▶ **YOUR INSTRUCTIONS**:
For the listing below, give the number of lines in which "wide" occurs. Add nothing.

## Start SOURCE MATERIAL

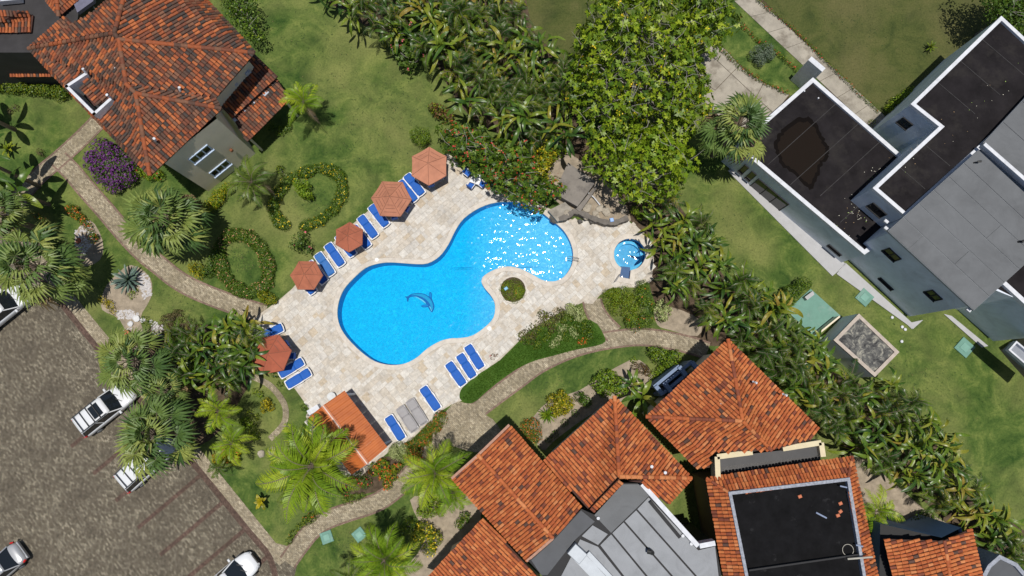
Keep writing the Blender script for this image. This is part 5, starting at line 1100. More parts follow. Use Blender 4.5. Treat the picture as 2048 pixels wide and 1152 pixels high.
def leafcloud(pts, nrm, size, mats, mi, name, parent=None, asp=.5, ros=0, **kw):
    """many small folded leaves at points pts facing roughly nrm"""
    tn = RS.rand(len(pts))
    if ros:                                                  # leaves stand in rosettes at the twig ends
        h_ = RS.randn(len(pts), 3); h_ -= nrm * (h_ * nrm).sum(1, keepdims=True); h_ /= np.linalg.norm(h_, axis=1, keepdims=True); g_ = np.cross(nrm, h_); D_ = []; ph = RS.rand(len(pts), 1) * 6.3
        for k in range(ros):
            t_ = ph + 6.283 * k / ros + RS.randn(len(pts), 1) * .25; D_.append(h_ * np.cos(t_) + g_ * np.sin(t_) + nrm * (.15 + .3 * RS.rand(len(pts), 1)))
        D_ = np.stack(D_, 1).reshape(-1, 3); pts = np.repeat(pts, ros, 0); nrm = np.repeat(nrm, ros, 0); mi = np.repeat(mi, ros); tn = np.repeat(tn, ros) + RS.rand(len(pts)) * .2
        N = len(pts); d = D_ / np.linalg.norm(D_, axis=1, keepdims=True); nrm = nrm - d * (d * nrm).sum(1, keepdims=True); nrm /= np.linalg.norm(nrm, axis=1, keepdims=True)
    else: N = len(pts); d = RS.randn(N, 3)
    d -= nrm * (d * nrm).sum(1, keepdims=True); d /= np.linalg.norm(d, axis=1, keepdims=True) + 1e-9
    s = np.cross(nrm, d); L = size * (.7 + .6 * RS.rand(N, 1)); Wd = L * asp
    tip = pts + d * L - nrm * L * .18; base = pts; l = pts + d * L * .5 + s * Wd * .5 + nrm * L * .08; r = pts + d * L * .5 - s * Wd * .5 + nrm * L * .08
    V = np.stack([base, r, tip, l], 1).reshape(-1, 3)
    me = bpy.data.meshes.new(name); me.vertices.add(4 * N); me.vertices.foreach_set('co', V.astype(np.float32).ravel())
    me.loops.add(4 * N); me.loops.foreach_set('vertex_index', np.arange(4 * N, dtype=np.int32)); me.polygons.add(N)
    me.polygons.foreach_set('loop_start', np.arange(0, 4 * N, 4, dtype=np.int32)); me.polygons.foreach_set('loop_total', np.full(N, 4, dtype=np.int32))
    for m in mats: me.materials.append(m)
    me.polygons.foreach_set('material_index', mi.astype(np.int32)); a_ = me.attributes.new('tint', 'FLOAT', 'FACE'); a_.data.foreach_set('value', tn.astype(np.float32))
    me.update(calc_edges=True); o = bpy.data.objects.new(name, me); col.objects.link(o)
    if parent is not None: o.parent = parent
    return tag(o, **kw)
def blobpts(blobs, dens, size, deep=.35):
    """points over the outer skin of lumpy blobs (x, y, z, rx, ry, rz)"""
    P_, N_ = [], []
    for (x, y, z, rx, ry, rz) in blobs:
        n = max(6, int(dens * 4 * (rx * ry + rx * rz + ry * rz) / 3 / (size * size * .5)))
        d = RS.randn(n, 3); d[:, 2] = d[:, 2] * .8 + .25; d /= np.linalg.norm(d, axis=1, keepdims=True)
        k = 1 - deep * RS.rand(n, 1) ** 1.7; lump = 1 + .13 * np.sin(d[:, :1] * 5 + x * 7) * np.cos(d[:, 1:2] * 6 + y * 5)
        p = d * np.array([rx, ry, rz]) * k * lump + np.array([x, y, z]); nn = d + RS.randn(n, 3) * .45 + np.array([0, 0, .35]); nn /= np.linalg.norm(nn, axis=1, keepdims=True)
        ok = p[:, 2] > .03; P_.append(p[ok]); N_.append(nn[ok])
    return np.concatenate(P_), np.concatenate(N_)
def shrub(name, spots, kind, label, cat='shrub', leaf=.13, h=.8, dens=1.5, flower=None, ff=.06, fsize=1.0, asp=.5, group=None, stem=True, second=None, sf=.3):
    """spots: (px, py, radius px[, height factor]) lobes of one plant"""
    cx_ = sum(s[0] for s in spots) / len(spots); cy_ = sum(s[1] for s in spots) / len(spots); c = P(cx_, cy_, 0); o = empty(name, c, label=label, cat=cat, group=group); bl = []
    for s in spots:
        hh = h * (s[3] if len(s) > 3 else random.uniform(.85, 1.1)); q = P(s[0], s[1], hh * .55) - c; r = s[2] * .0375
        bl.append((q.x, q.y, hh * .5, r, r, hh * .52))
        for _ in range(3 if r > .35 else 0):
            t = random.random() * 6.3; bl.append((q.x + math.cos(t) * r * .55, q.y + math.sin(t) * r * .55, hh * random.uniform(.5, .75), r * .5, r * .5, hh * .35))
    p, n_ = blobpts(bl, dens, leaf); N = len(p); mi = np.zeros(N); mats = [GR[kind]]
    if second: mats.append(GR[second]); mi[RS.rand(N) < sf] = 1
    leafcloud(p, n_, leaf, mats, mi, 'foliage', o, asp)
    if flower:
        k = np.where((RS.rand(N) < ff) & (n_[:, 2] > .1))[0]
        if len(k):
            fp = np.repeat(p[k] + n_[k] * leaf * .45, 3, 0); fn = np.repeat(n_[k], 3, 0) + RS.randn(len(k) * 3, 3) * .4; fn /= np.linalg.norm(fn, axis=1, keepdims=True)
            fp += RS.randn(*fp.shape) * leaf * .15; leafcloud(fp, fn, leaf * .75 * fsize, [FL[flower]], np.zeros(len(fp)), 'blossoms', o, .8, kind='stuff')
    if stem:
        q = M()
        for b_ in bl[:6]: q.tube([(b_[0] * .3, b_[1] * .3, 0), (b_[0], b_[1], b_[2])], [.035, .015], 5, caps=False)
        q.build('stem', BARK, o, local=True)
    return o
# ---- palm leaves
def feather(L, n, wl, droop, rise, fold=.5, wide=.035, name='frond', mtl='feather', ragged=.1):
    m = M(); pts = []
    for i in range(n + 1):
        t = i / n; pts.append(Vector((L * (t * .97 - .12 * t ** 3 * droop), 0, rise * L * math.sin(t * 1.9) * .6 - droop * L * t ** 2.4 * .62)))
    m.tube(pts, [.028 * (1 - .8 * i / n) + .004 for i in range(n + 1)], 4, mi=1, caps=False)
    for i in range(int(n * .16), n + 1):
        t = i / n; p = pts[i]; d = (pts[min(i + 1, n)] - pts[max(i - 1, 0)]).normalized(); ll = wl * math.sin(math.pi * min(1, (t * .86 + .13)) ** .85) ** .7 * random.uniform(1 - ragged, 1 + ragged)
        for s in (-1, 1):
            if random.random() < .04: continue
            fw = .35 + .85 * t + random.gauss(0, .06); out = Vector((0, s, 0)); ax = (out + d * fw).normalized(); e1 = p + ax * ll * .5 + Vector((0, 0, ll * (fold * .22))); e2 = p + ax * ll + Vector((0, 0, -ll * (.25 + .3 * random.random())))
            wv = d * wide; m.add([p - wv * .6, p + wv * .6, e1 + wv, e1 - wv, e2], [(0, 1, 2, 3), (3, 2, 4)] if s < 0 else [(1, 0, 3, 2), (2, 3, 4)], 0, .25 * random.random() + .01)
    return m.mesh(name, [GR[mtl], TRUNK])
def fanleaf(rp=.8, rb=.85, nb=26, name='fan_leaf', droop=.35):
    m = M(); m.tube([(0, 0, 0), (rp * .5, 0, .06), (rp, 0, .02)], [.022, .016, .012], 4, mi=1, caps=False); c = Vector((rp, 0, .02))
    for k in range(nb):
        a_ = R(-118 + 236 * k / (nb - 1)) + random.gauss(0, .03); L = rb * (1 - .25 * abs(a_) / 2.1) * random.uniform(.88, 1.06); d = Vector((math.cos(a_), math.sin(a_), 0)); sd = Vector((-d.y, d.x, 0)); wv = L * .085
        z1 = .05 + .05 * (k % 2); z2 = -droop * L * random.uniform(.6, 1.2)
        mid = c + d * L * .52 + Vector((0, 0, z1)); tip = c + d * L * .96 + Vector((0, 0, z2)); m.add([c, mid - sd * wv + Vector((0, 0, .02)), mid - Vector((0, 0, .02)), mid + sd * wv + Vector((0, 0, .02)), tip], [(0, 1, 2), (0, 2, 3), (1, 4, 2), (2, 4, 3)], 0, .2 * random.random() + .01)
    return m.mesh(name, [GR['fan'], TRUNK])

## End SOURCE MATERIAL

▶ **RIGHT ANSWER**:
3